Mais Klaas Hendrikse, titulaire de l’église Koorkerk, à Middelburg, était resté à son poste. Et son église avait attiré foule de croyants atypiques ou curieux, chrétiens ou pas, transfuges d’autres églises ou «quelque-choseistes» en quête des bonnes questions plus que des bonnes réponses. C’est le dilemme protestant à dix sous: inclure ou exclure l’irrespectueux, la forte tête, le provocateur, le rebelle, le protestant en somme?
J’ai 45 ans. Chaque année, je m’acquitte par bulletin de versement d’une modeste obole à la paroisse la plus proche de chez moi. Je ne mets jamais les pieds dans une église le dimanche. Je déteste les activités de groupe. Que ce soit un cours d’aquagym, un voyage organisé ou un culte. Je ne vois pas la différence. Pourtant, je déplore la baisse régulière de fréquentation des églises et du nombre de protestants déclarés en Suisse. Schizophrénie? Faites comme je dis, pas comme je fais…
Trop fier pour sortir de son stoïcisme pudique, inventeur de l’individualisme, le protestantisme historique en meurt peu à peu. L’hypertrophie de la conscience individuelle protestante empêche le développement d’un collectif, de l’institution. Je plaide coupable.
C’était l’an dernier, enfin. J’assiste au mariage de mon ami Philippe et de son amoureux à la cathédrale de Lausanne. Une première.
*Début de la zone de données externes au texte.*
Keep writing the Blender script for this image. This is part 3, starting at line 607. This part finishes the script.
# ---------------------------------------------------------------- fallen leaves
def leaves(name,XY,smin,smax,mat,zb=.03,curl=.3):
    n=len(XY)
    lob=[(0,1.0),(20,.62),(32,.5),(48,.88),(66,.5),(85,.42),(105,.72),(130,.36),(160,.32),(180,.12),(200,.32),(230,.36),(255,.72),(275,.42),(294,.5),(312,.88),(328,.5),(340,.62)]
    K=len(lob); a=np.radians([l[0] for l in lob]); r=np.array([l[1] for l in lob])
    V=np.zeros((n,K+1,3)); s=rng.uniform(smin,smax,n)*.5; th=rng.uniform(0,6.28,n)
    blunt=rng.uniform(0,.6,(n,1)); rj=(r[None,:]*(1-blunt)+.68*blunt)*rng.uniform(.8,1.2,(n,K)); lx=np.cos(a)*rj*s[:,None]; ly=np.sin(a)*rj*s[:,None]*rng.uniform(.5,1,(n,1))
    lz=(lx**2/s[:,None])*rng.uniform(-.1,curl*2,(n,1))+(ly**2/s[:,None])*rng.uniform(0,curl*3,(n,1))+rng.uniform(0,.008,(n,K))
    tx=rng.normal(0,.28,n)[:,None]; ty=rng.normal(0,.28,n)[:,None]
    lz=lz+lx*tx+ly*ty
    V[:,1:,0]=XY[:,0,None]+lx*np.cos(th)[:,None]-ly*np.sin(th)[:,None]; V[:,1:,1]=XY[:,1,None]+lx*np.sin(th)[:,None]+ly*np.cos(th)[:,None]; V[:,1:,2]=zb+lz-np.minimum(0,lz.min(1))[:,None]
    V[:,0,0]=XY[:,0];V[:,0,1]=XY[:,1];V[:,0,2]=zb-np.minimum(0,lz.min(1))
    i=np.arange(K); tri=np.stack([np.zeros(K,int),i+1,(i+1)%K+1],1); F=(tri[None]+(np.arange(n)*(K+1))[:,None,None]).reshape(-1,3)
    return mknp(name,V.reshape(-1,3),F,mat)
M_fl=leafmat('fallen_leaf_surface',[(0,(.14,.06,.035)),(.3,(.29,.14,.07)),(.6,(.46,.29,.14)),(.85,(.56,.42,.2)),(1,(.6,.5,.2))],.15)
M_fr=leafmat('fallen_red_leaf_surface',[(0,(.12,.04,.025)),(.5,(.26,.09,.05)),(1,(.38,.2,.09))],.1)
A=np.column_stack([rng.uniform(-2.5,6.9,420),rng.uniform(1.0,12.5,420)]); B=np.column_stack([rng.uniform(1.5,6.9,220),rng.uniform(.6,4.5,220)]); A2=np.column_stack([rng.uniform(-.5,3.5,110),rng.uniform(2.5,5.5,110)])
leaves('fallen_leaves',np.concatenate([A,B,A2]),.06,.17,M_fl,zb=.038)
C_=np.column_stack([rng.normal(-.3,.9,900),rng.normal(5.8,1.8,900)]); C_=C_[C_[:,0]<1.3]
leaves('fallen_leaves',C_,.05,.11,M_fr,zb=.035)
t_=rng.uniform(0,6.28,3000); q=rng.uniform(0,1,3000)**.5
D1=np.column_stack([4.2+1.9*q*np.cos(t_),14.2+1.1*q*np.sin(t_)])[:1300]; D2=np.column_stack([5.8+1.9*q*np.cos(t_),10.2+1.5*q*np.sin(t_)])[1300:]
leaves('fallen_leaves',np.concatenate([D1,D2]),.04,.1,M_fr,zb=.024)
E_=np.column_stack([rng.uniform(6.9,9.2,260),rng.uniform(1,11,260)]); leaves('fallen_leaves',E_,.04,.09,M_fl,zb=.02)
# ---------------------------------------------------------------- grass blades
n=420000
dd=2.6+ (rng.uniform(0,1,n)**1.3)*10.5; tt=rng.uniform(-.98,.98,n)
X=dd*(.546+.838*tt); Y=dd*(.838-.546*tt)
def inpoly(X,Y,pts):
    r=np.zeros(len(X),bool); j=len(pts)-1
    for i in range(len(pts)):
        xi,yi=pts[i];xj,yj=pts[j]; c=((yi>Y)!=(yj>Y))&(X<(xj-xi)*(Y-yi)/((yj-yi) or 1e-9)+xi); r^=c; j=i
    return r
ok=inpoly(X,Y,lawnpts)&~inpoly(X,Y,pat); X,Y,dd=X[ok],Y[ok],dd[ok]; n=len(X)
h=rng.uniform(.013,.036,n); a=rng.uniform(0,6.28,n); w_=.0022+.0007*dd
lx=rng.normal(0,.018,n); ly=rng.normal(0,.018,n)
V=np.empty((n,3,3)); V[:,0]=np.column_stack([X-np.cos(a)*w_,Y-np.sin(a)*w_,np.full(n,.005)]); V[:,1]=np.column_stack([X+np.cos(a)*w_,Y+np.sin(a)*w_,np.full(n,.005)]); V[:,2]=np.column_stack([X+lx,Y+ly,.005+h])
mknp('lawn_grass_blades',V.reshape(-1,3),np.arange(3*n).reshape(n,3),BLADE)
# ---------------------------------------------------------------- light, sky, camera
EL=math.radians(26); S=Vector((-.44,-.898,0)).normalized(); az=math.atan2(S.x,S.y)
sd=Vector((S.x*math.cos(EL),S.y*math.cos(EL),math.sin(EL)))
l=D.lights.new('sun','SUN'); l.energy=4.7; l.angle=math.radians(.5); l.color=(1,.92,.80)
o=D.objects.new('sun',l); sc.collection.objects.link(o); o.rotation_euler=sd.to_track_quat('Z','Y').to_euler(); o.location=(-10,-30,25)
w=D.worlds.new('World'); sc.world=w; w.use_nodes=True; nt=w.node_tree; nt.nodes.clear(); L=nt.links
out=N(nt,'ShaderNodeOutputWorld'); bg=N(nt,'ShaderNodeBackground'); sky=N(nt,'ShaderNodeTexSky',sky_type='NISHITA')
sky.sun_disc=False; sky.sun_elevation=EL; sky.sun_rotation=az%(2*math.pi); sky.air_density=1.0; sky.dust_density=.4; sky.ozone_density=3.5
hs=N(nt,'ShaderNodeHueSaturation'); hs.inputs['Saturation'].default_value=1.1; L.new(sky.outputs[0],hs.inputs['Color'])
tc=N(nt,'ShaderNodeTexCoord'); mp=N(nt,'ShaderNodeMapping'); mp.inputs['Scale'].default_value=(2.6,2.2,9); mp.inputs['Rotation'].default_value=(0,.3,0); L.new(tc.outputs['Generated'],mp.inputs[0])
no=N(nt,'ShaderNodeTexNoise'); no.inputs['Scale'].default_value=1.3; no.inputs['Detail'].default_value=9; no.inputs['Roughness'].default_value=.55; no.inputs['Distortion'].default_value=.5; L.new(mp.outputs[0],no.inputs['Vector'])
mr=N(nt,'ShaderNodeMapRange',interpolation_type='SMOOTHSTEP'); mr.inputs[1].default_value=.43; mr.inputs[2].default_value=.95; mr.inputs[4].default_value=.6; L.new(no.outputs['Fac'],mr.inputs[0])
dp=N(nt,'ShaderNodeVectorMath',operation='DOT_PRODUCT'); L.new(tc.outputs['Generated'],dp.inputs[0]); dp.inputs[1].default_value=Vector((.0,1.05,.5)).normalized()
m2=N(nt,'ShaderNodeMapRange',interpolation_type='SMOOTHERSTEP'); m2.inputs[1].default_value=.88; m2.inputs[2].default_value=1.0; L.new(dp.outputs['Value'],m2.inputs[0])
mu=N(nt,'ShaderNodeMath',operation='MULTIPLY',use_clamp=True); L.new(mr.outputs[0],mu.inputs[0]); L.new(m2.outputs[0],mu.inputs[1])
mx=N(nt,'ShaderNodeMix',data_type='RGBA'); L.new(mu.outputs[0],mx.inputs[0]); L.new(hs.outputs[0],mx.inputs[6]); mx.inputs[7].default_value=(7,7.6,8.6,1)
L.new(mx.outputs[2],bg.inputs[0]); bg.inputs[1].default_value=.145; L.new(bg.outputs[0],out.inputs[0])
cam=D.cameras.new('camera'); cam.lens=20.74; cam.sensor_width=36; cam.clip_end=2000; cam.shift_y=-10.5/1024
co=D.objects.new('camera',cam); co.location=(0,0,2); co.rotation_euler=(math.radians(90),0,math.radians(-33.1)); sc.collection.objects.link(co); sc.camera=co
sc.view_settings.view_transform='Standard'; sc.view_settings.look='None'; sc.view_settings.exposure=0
Je regarde les deux hommes, en costume gris, remonter côte à côte la nef jusqu’au chœur pour y prononcer leurs vœux de mariage.
Le 20 octobre 1275, jour de la consécration de l’édifice à la Vierge en présence du pape Grégoire X, on leur aurait jeté des pierres. En 1536, à l’arrivée des Bernois réformés par Zwingli, on leur aurait jeté des pierres. Le 26 septembre 2015, ils se sont dit «Je t’aime». Un pasteur les a bénis. Je suis émue aux larmes.
Je n’ai pas d’avis particulier sur le mariage gay. Mais plus que n’importe qui, ils ont choisi d’être là, par libre arbitre, par choix personnel, contre la norme, contre l’idéologie, contre les habitudes, contre la raison – parce qu’ils y croient. Il n’y a pas plus protestants qu’eux.